Editors also read what writers write, and I’ve received notes every once in a while from mine pointing out that I’ve got something wrong. But even that’s not a fact-checking system; it’s just varying bases of knowledge casually intersecting.
But there’s another level of fact-checking that Brisbane brings up, one that would have reporters check the facts of people they quote. Once again, this is something expert journalists—journalists with areas of expertise—could do with relative ease, but it’s also something that butts up against the notion of objectivity in journalism.
I’ve said it before and I’ll say it again: there is no such thing as objectivity in journalism. This oughtn’t to be a controversial statement. Its basic impossibility should be self-evident.

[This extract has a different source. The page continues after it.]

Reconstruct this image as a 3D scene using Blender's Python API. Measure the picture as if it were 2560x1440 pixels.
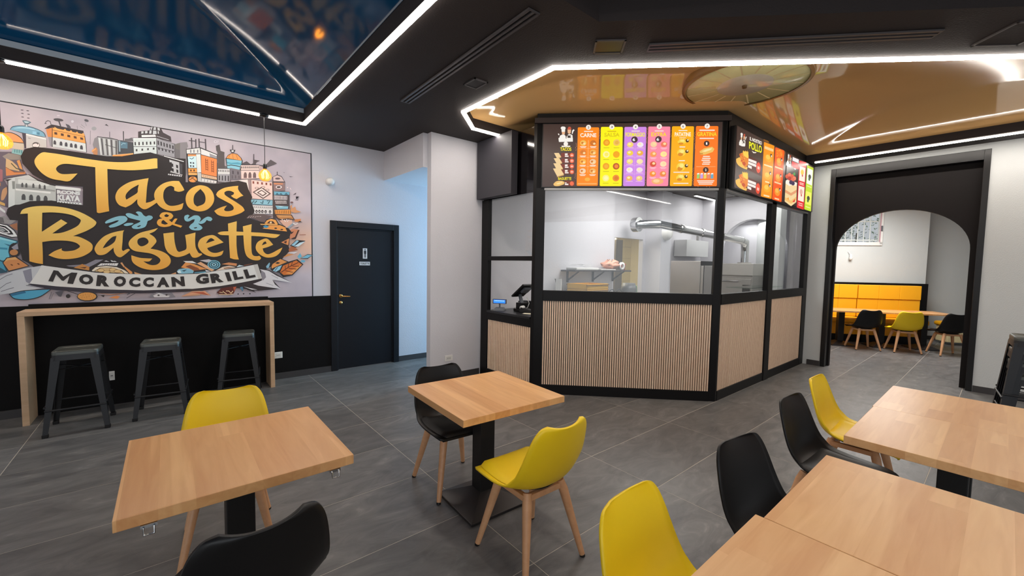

And yet people, often highly placed ones that run websites and newspapers and TV networks, seem to think there’s a way a person can ignore everything she believes, thinks and knows while relating stories that often get at the heart of everything she believes, thinks and knows.
Typical tools journalists are taught, or at least learn, in order to emulate objectivity include giving air to “both” sides of the story. Now, I’ve tried to come up with a story that has just two sides, and I’ve failed. (Feel free to try yourself, though—let me know if you come up with something.) But aside from there being no such thing as two sides to every story, the search for “the other side” can lead, among especially clueless journalists, to absurdities like quoting Holocaust deniers, or giving homophobes a say in same-sex marriage stories (which, for those of you who might think that’s just peachy, would be equivalent to giving racists a say in why Obama shouldn’t be US president).
But objectivity isn’t only impossible, it’s undesirable. Striving towards objectivity has a tendency to ignore what should be a journalist’s higher calling, which is not only conveying facts, but trying to get at truth inasmuch as they’re able. Now sure, there are many areas where truth is purely subjective and depends entirely on beliefs or points of view (abortion, for instance, or the morality of war), but there are also many that aren’t. Brisbane pointed to the current Republican primaries in the States, and the coming presidential election, as examples of situations when highly placed people lie, or at least obfuscate, in public. Paul Krugman helpfully listed a few by Mittens Romney today. But of course, it happens all the time.
I would love to think, as many of those noisy complainers apparently do, that newspapers and websites and news shows were checking Harper facts and Kenny facts and Rae facts and Enbridge facts, but for the most part, they’re not. They’re reporting what these people say, and then reporting what other people who don’t agree with them say. Sometimes they report on people who claim to have fact-checked them for us, and quote them, but they tend not to check those facts, either.
You could make the argument that it’s not journalism’s job to check facts like this, that think tanks and professors and other experts should be doing that, and then answering journalists’ questions about the work they’ve been able to do but news organizations are generally not well enough staffed to do for themselves.
It’s not an argument I would make, though.
As well-established companies like the Star, the Times, the Globe and others are thrashing about trying to find their place in the future of media, I think they could do worse than read through the comments that Brisbane’s piece elicited, paying attention not only to the content, which is often ill-informed, but to the tone. It’s a tone of expectation, layered on a sense of betrayal, spread over a thin, cracked but still solid bedrock of “We thought you were looking out for us.”
Journalism’s roots are partisan. Sometime in the 20th century, the powers that be decided objectivity was the way to gain the public’s trust, so they started to move away from private patrons and single-industry and –party affiliations. That worked well for a while, and it still works in many instances for the Star, which has its non-objective Atkinsonian principles on the books (which contrasts with the loyalty to the chief magistrate, however mitigated, expressed in every issue of the Globe). But the 20th century’s dead and buried, and I think it’s time papers started to be partisan again, to look out for and promote the interests of one identifiable group: us. Us against corporations, us against politicians who rely on the perpetual information avalanche to bury their half and quarter truths. A whole bunch of people thought you were doing this already, newspapers; this would be a great time to start.
There’s an intriguing sidenote to fact-checking that also came up this week, involving a storyteller and writer named Ivan Coyote and a library sciences class assigned to fact-check his birth name. I’m a big fan of Ivan’s, and disagree completely with
him her. Check back for more on that next week. Speaking of fact-checking: I didn’t sufficiently check this one out myself. It’s an issue that can get difficult with people of various gender presentations and identifications, though frankly, in this case, I could just have gone to her website, where she refers to herself in the feminine.